> _BRIEF_:
Go through the listing and write out all of it exactly.

Records with scene code
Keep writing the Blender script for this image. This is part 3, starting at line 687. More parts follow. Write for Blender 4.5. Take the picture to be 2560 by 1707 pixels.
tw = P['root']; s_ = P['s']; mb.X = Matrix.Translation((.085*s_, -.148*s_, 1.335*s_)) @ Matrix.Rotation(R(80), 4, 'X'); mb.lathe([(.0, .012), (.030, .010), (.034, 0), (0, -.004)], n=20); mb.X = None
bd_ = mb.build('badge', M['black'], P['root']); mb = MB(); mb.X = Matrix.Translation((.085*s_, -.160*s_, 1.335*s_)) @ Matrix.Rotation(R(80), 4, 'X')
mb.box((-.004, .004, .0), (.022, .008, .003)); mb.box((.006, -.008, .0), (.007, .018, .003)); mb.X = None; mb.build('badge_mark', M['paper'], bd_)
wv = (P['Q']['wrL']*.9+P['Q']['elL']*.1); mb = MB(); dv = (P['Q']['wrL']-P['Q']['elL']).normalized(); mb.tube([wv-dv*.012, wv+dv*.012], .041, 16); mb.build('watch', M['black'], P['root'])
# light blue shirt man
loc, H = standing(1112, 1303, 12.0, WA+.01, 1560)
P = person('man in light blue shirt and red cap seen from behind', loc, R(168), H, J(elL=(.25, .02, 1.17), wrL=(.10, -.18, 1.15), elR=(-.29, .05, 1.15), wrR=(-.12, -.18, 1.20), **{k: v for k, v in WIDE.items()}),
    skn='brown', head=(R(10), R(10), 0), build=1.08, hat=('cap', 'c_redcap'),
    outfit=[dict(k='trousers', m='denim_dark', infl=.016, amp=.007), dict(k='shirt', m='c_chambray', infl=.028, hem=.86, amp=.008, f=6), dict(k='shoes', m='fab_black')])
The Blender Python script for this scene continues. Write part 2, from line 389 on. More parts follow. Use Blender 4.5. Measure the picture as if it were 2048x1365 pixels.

> _ANSWER BELOW_:
Keep writing the Blender script for this image. This is part 3, starting at line 687. More parts follow. Write for Blender 4.5. Take the picture to be 2560 by 1707 pixels.
tw = P['root']; s_ = P['s']; mb.X = Matrix.Translation((.085*s_, -.148*s_, 1.335*s_)) @ Matrix.Rotation(R(80), 4, 'X'); mb.lathe([(.0, .012), (.030, .010), (.034, 0), (0, -.004)], n=20); mb.X = None
bd_ = mb.build('badge', M['black'], P['root']); mb = MB(); mb.X = Matrix.Translation((.085*s_, -.160*s_, 1.335*s_)) @ Matrix.Rotation(R(80), 4, 'X')
mb.box((-.004, .004, .0), (.022, .008, .003)); mb.box((.006, -.008, .0), (.007, .018, .003)); mb.X = None; mb.build('badge_mark', M['paper'], bd_)
wv = (P['Q']['wrL']*.9+P['Q']['elL']*.1); mb = MB(); dv = (P['Q']['wrL']-P['Q']['elL']).normalized(); mb.tube([wv-dv*.012, wv+dv*.012], .041, 16); mb.build('watch', M['black'], P['root'])
# light blue shirt man
loc, H = standing(1112, 1303, 12.0, WA+.01, 1560)
P = person('man in light blue shirt and red cap seen from behind', loc, R(168), H, J(elL=(.25, .02, 1.17), wrL=(.10, -.18, 1.15), elR=(-.29, .05, 1.15), wrR=(-.12, -.18, 1.20), **{k: v for k, v in WIDE.items()}),
    skn='brown', head=(R(10), R(10), 0), build=1.08, hat=('cap', 'c_redcap'),
    outfit=[dict(k='trousers', m='denim_dark', infl=.016, amp=.007), dict(k='shirt', m='c_chambray', infl=.028, hem=.86, amp=.008, f=6), dict(k='shoes', m='fab_black')])
The Blender Python script for this scene continues. Write part 2, from line 389 on. More parts follow. Use Blender 4.5. Measure the picture as if it were 2048x1365 pixels.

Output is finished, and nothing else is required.